- **Task instructions**
Print only the lines from the top of the data through the line with "obj('door_panel', mb.mesh('door_panel', 12), 'door_paint', door)", both included, skipping every picture.

# # # #

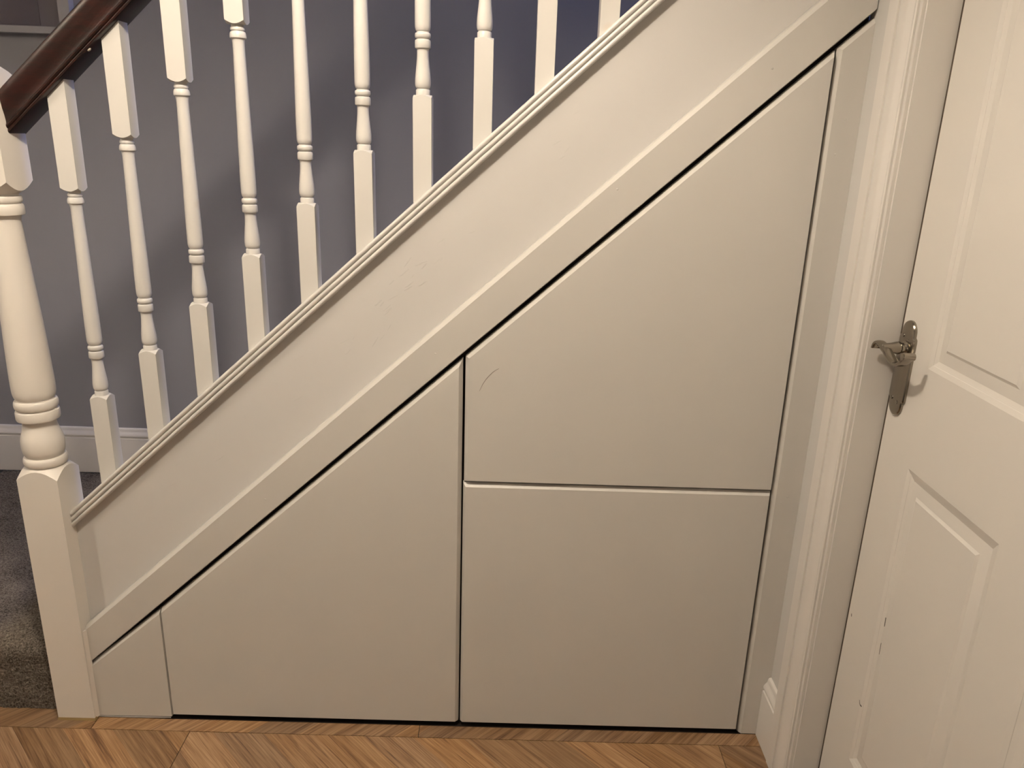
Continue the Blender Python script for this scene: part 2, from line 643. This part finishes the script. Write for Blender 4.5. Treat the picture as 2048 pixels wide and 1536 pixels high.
for a in PY:
    for b in PZ:
        mb = MB()
        rings = []
        for s, d in PRO:
            rings.append([(XD + d, a[0] - s, b[0] + s), (XD + d, a[1] + s, b[0] + s), (XD + d, a[1] + s, b[1] - s), (XD + d, a[0] - s, b[1] - s)])
        mb.loft(rings, caps=False)
        mb.add(rings[-1], [(0, 1, 2, 3)])
        mb.v = rel(mb.v)
        obj('door_panel', mb.mesh('door_panel', 12), 'door_paint', door)


def scuff_strip(name, pts, w, mat, parent, normal, origin=Vector((0, 0, 0)), t=0.0004):
    """thin raised smear along points; normal is the outward face direction"""
    mb = MB()
    n = Vector(normal)
    rings = []
    for i, p in enumerate(pts):
        a, b = Vector(pts[max(0, i - 1)]), Vector(pts[min(len(pts) - 1, i + 1)])
        d = (b - a).normalized()
        s = n.cross(d).normalized()
        ww = w * (0.35 + 0.65 * math.sin(math.pi * (i + 0.5) / len(pts)))
        c = Vector(p) - origin
        rings.append([c - s * ww / 2 - n * 0.001, c + s * ww / 2 - n * 0.001, c + s * ww * 0.3 + n * t, c - s * ww * 0.3 + n * t])
    mb.loft(rings)
    return obj(name, mb.mesh(name), mat, parent)


scuff_strip('scuff_mark', [(XD, -0.2940, 0.3660), (XD, -0.2965, 0.3610), (XD, -0.3000, 0.3585), (XD, -0.3040, 0.3590)], 0.0022, 'black_scuff', door, (-1, 0, 0), off)
scuff_strip('scuff_mark', [(XD, -0.2045, 0.4990), (XD, -0.2055, 0.4955), (XD, -0.2060, 0.4930)], 0.003, 'black_scuff', door, (-1, 0, 0), off)
scuff_strip('scuff_mark', [(XD + .0051, -0.3160, 0.5660), (XD + .0051, -0.3168, 0.5560), (XD + .0051, -0.3172, 0.5480)], 0.0022, 'black_scuff', door, (-1, 0, 0), off)
scuff_strip('scuff_mark', [(XD + .0051, -0.3180, 0.5130), (XD + .0051, -0.3186, 0.5030), (XD + .0051, -0.3190, 0.4890)], 0.0018, 'black_scuff', door, (-1, 0, 0), off)

# dark brown strip standing in for the shade in the gap beside the leaf
mb = MB()
mb.box(XD + 0.0006, XD + 0.022, LY0 + 0.0004, DY0 - 0.0002, LZ0, LZ1)
mb.v = rel(mb.v)
obj('door_gap_shade', mb.mesh('door_gap_shade'), 'gap_shade_brown', door)

# lever handle on its shaped backplate
HY, HZ = -0.2235, 1.0145
handle = bpy.data.objects.new('door_handle', None)
COL.objects.link(handle)
handle.parent = door
handle.location = Vector((XD, HY, HZ)) - off
handle['label'] = 'nickel lever handle with scroll end on long shaped plate'


def plate_outline(hw, hh, k=1.0):
    pts = []
    # right half from bottom to top, then mirrored; y is width, z height
    sh = 0.020
    half = []
    half.append((hw, 0.0))
    half.append((hw, hh - 0.034))
    half.append((hw * 0.97, hh - 0.0295))
    half.append((hw * 0.80, hh - 0.0262))
    for i in range(1, 8):
        a = i / 7 * math.pi / 2
        half.append((hw * 0.80 * math.cos(a), hh - 0.0215 + 0.0215 * math.sin(a)))
    top = half
    pts += [(y, z) for y, z in top]
    pts += [(-y, z) for y, z in reversed(top[:-1])]
    pts += [(-y, -z) for y, z in top[1:]]
    pts += [(y, -z) for y, z in reversed(top[1:-1])]
    return pts


mb = MB()
o1 = plate_outline(0.0262, 0.0865)
o2 = plate_outline(0.0248, 0.0852)
o3 = plate_outline(0.0205, 0.0812)
mb.loft([[(0.0002, y, z) for y, z in o1], [(-0.0035, y, z) for y, z in o1], [(-0.0058, y, z) for y, z in o2], [(-0.0075, y, z) for y, z in o3]])
bp_ = obj('backplate', mb.mesh('backplate', 22), 'nickel', handle)
for sy, sz in ((-0.010, 0.052), (0.010, 0.058), (-0.010, -0.060), (0.010, -0.057)):
    mb = MB()
    mb.loft([[(-0.0072, sy + 0.0034 * math.cos(a * math.pi / 6), sz + 0.0034 * math.sin(a * math.pi / 6)) for a in range(12)],
             [(-0.0084, sy + 0.0032 * math.cos(a * math.pi / 6), sz + 0.0032 * math.sin(a * math.pi / 6)) for a in range(12)],
             [(-0.0090, sy + 0.0014 * math.cos(a * math.pi / 6), sz + 0.0014 * math.sin(a * math.pi / 6)) for a in range(12)]])
    obj('screw', mb.mesh('screw', 40), 'screw_metal', handle)
SP = Vector((0, -0.0045, 0.0380))
mb = MB()
prof = [(-0.007, 0.0130), (-0.0095, 0.0130), (-0.0110, 0.0105), (-0.0120, 0.0092), (-0.0160, 0.0090), (-0.0175, 0.0108), (-0.0200, 0.0115), (-0.0250, 0.0108), (-0.0330, 0.0088), (-0.0420, 0.0078), (-0.0480, 0.0070), (-0.0500, 0.0045)]
mb.loft([[(x, SP.y + r * math.cos(2 * math.pi * i / 24), SP.z + r * math.sin(2 * math.pi * i / 24)) for i in range(24)] for x, r in prof])
obj('neck', mb.mesh('neck', 35), 'nickel', handle)
path = smooth_profile([(0.0235, 0.0300), (0.0225, 0.0360), (0.0185, 0.0410), (0.0120, 0.0428), (0.0020, 0.0410), (-0.0150, 0.0350), (-0.0320, 0.0270), (-0.0480, 0.0225), (-0.0640, 0.0240), (-0.0770, 0.0310), (-0.0860, 0.0400), (-0.0905, 0.0450)], 5)
mb = MB()
rings = []
for i, (y, z) in enumerate(path):
    a, b = path[max(0, i - 1)], path[min(len(path) - 1, i + 1)]
    d = Vector((0, b[0] - a[0], b[1] - a[1])).normalized()
    nrm = Vector((0, -d.z, d.y))
    t = i / (len(path) - 1)
    th = 0.0040 * (1 - 0.25 * t) if t > 0.02 else 0.0030
    w = (0.0105 - 0.0035 * math.sin(math.pi * min(1, t * 1.6)) * 0.6) if t < 0.62 else 0.0085 + 0.0018 * (t - 0.62) / 0.38
    c = Vector((-0.0440, y, z))
    rings.append([c + Vector((w * math.cos(k * math.pi / 8), 0, 0)) + nrm * th * math.copysign(abs(math.sin(k * math.pi / 8)) ** 0.7, math.sin(k * math.pi / 8)) for k in range(16)])
mb.loft(rings)
lever = obj('lever', mb.mesh('lever', 40), 'nickel', handle)
mb = MB()
mb.loft([[(x, -0.0875 + r * math.cos(2 * math.pi * i / 20), 0.0440 + r * math.sin(2 * math.pi * i / 20)) for i in range(20)] for x, r in ((-0.0548, 0.0045), (-0.0542, 0.0060), (-0.0525, 0.0066), (-0.0355, 0.0066), (-0.0338, 0.0060), (-0.0332, 0.0045))])
obj('scroll_end', mb.mesh('scroll_end', 40), 'nickel', handle)

# ------------------------------------------------------------------ the staircase
stairs = thing('staircase', 'white painted staircase with turned spindles and dark mahogany handrail', 'staircase', (-1.0045, 0.03, ZF))
so = Vector(stairs.location)


def spart(name, me, mat):
    o = obj(name, me, mat, stairs)
    o.matrix_parent_inverse = Matrix.Translation(-so)
    return o


YS = 0.030   # string face
YBAL = 0.050
XN, YN, HN = -1.0045, 0.0305, 0.0435
XN1 = XN + HN
# string board
G_ST_B = 1.10
st = [(YS, G_ST_B), (YS + 0.036, G_ST_B), (YS + 0.036, G_CAP_B + 0.012), (YS, G_CAP_B + 0.012)]
spart('string_board', sweep_slope(st, XN1 - 0.002, 1.55, M).mesh('string_board'), 'string_paint')
# reeded capping
prof = []
yf = 0.0135
hh = (G_CAP - G_CAP_B) / 3
prof.append((YBAL + 0.046, G_CAP))
prof.append((yf + 0.007, G_CAP))
for k in range(3):
    gc = G_CAP - hh * (k + 0.5)
    for i in range(0, 9):
        a = math.pi / 2 + math.pi * i / 8
        prof.append((yf + 0.0052 + 0.0052 * math.cos(a), gc + hh * 0.5 * math.sin(a)))
prof.append((yf + 0.007, G_CAP_B))
prof.append((YBAL + 0.046, G_CAP_B))
spart('string_capping', sweep_slope(prof, XN1 - 0.001, 1.55, M).mesh('string_capping', 35), 'spindle_paint')
# handrail: (y, perpendicular offset above the underside)
K = math.sqrt(1 + M * M)
hr = [(0.074, 0.0), (0.020, 0.0), (0.0165, 0.0015), (0.0155, 0.004), (0.0165, 0.0065), (0.0145, 0.0075), (0.0125, 0.0095), (0.0125, 0.0115), (0.0145, 0.0135), (0.0150, 0.0165), (0.0130, 0.0250), (0.0095, 0.0340), (0.0075, 0.0430), (0.0080, 0.0520), (0.0120, 0.0590), (0.0210, 0.0635),
      (0.034, 0.0660), (0.047, 0.0667), (0.060, 0.0660), (0.073, 0.0635), (0.0820, 0.0590), (0.0860, 0.0520), (0.0865, 0.0430), (0.0845, 0.0340), (0.0810, 0.0250), (0.0790, 0.0165), (0.0795, 0.0135), (0.0815, 0.0115), (0.0815, 0.0095), (0.0795, 0.0075), (0.0775, 0.0065), (0.0785, 0.004), (0.0775, 0.0015)]
spart('handrail', sweep_slope([(y + 0.003, G_RAIL + h * K) for y, h in hr], XN1 - 0.008, 1.55, M).mesh('handrail', 30), 'mahogany')
# small filler plug on the underside of the rail
mb = MB()
mb.loft([[(0.0042 * math.cos(i * math.pi / 5), 0.0042 * math.sin(i * math.pi / 5), -0.002) for i in range(10)], [(0.0030 * math.cos(i * math.pi / 5), 0.0030 * math.sin(i * math.pi / 5), -0.0036) for i in range(10)], ])
mb.v = [Vector((0, 0, 0.0016)) + Vector(v) for v in mb.v]
o = spart('screw_plug', mb.mesh('screw_plug', 50), 'filler')
xq = -0.7975
o.location = Vector((xq, 0.026, G_RAIL + M * xq))
o.rotation_euler = (0, -math.atan(M), 0)

# spindles: one mesh, set out at equal spacing up the slope
BH = 0.0178
mb = MB()
turned_block(mb, BH, ('slope', -0.004, M), ('cone', 0.1865, 0.1800, 0.0138, 0.1865))
turned_block(mb, BH, ('cone', 0.6140, 0.6205, 0.0120, 0.6140), ('slope', G_RAIL - G_CAP + 0.004, M))
tp = [(0.186, 0.0136), (0.1955, 0.0136), (0.1965, 0.0130), (0.1968, 0.0118), (0.1985, 0.0118), (0.1990, 0.0128)]
tp += smooth_profile([(0.1995, 0.0132), (0.2030, 0.0145), (0.2085, 0.01500), (0.2180, 0.01470), (0.2320, 0.0133), (0.2460, 0.0119), (0.2570, 0.0112), (0.2640, 0.0112), (0.2680, 0.0116)], 4)
tp += [(0.2690, 0.0124), (0.2695, 0.0143), (0.2710, 0.0150), (0.2810, 0.0150), (0.2835, 0.0144), (0.2845, 0.0128), (0.2850, 0.0118), (0.2866, 0.0118)]
tp += torus_prof(0.2868, 0.2965, 0.0150, 0.0120)
tp += [(0.2970, 0.0116), (0.2990, 0.0116), (0.2995, 0.0126)]
tp += smooth_profile([(0.3000, 0.0130), (0.3040, 0.0143), (0.3110, 0.0149), (0.3400, 0.01485), (0.3850, 0.0143), (0.4400, 0.0133), (0.5000, 0.0122), (0.5500, 0.01135), (0.5760, 0.0111), (0.5860, 0.0118), (0.5890, 0.0126)], 4)
tp += [(0.5895, 0.0138), (0.5905, 0.0150), (0.5930, 0.0153), (0.5975, 0.0148), (0.6010, 0.0135), (0.6020, 0.0118), (0.6032, 0.0118), (0.6038, 0.0130), (0.6060, 0.0136), (0.6085, 0.0130), (0.6100, 0.0115), (0.6150, 0.0112)]
mb.loft(lathe_rings(tp, 28))
spindle_me = mb.mesh('baluster', 32)
X0B, PB = -0.8737, 0.1158
for k in range(13):
    xb = X0B + PB * k
    o = obj('baluster', spindle_me, 'spindle_paint', stairs)
    o.location = Vector((xb, YBAL, G_CAP + M * xb)) - so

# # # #

- **Exercise response**
Continue the Blender Python script for this scene: part 2, from line 643. This part finishes the script. Write for Blender 4.5. Treat the picture as 2048 pixels wide and 1536 pixels high.
for a in PY:
    for b in PZ:
        mb = MB()
        rings = []
        for s, d in PRO:
            rings.append([(XD + d, a[0] - s, b[0] + s), (XD + d, a[1] + s, b[0] + s), (XD + d, a[1] + s, b[1] - s), (XD + d, a[0] - s, b[1] - s)])
        mb.loft(rings, caps=False)
        mb.add(rings[-1], [(0, 1, 2, 3)])
        mb.v = rel(mb.v)
        obj('door_panel', mb.mesh('door_panel', 12), 'door_paint', door)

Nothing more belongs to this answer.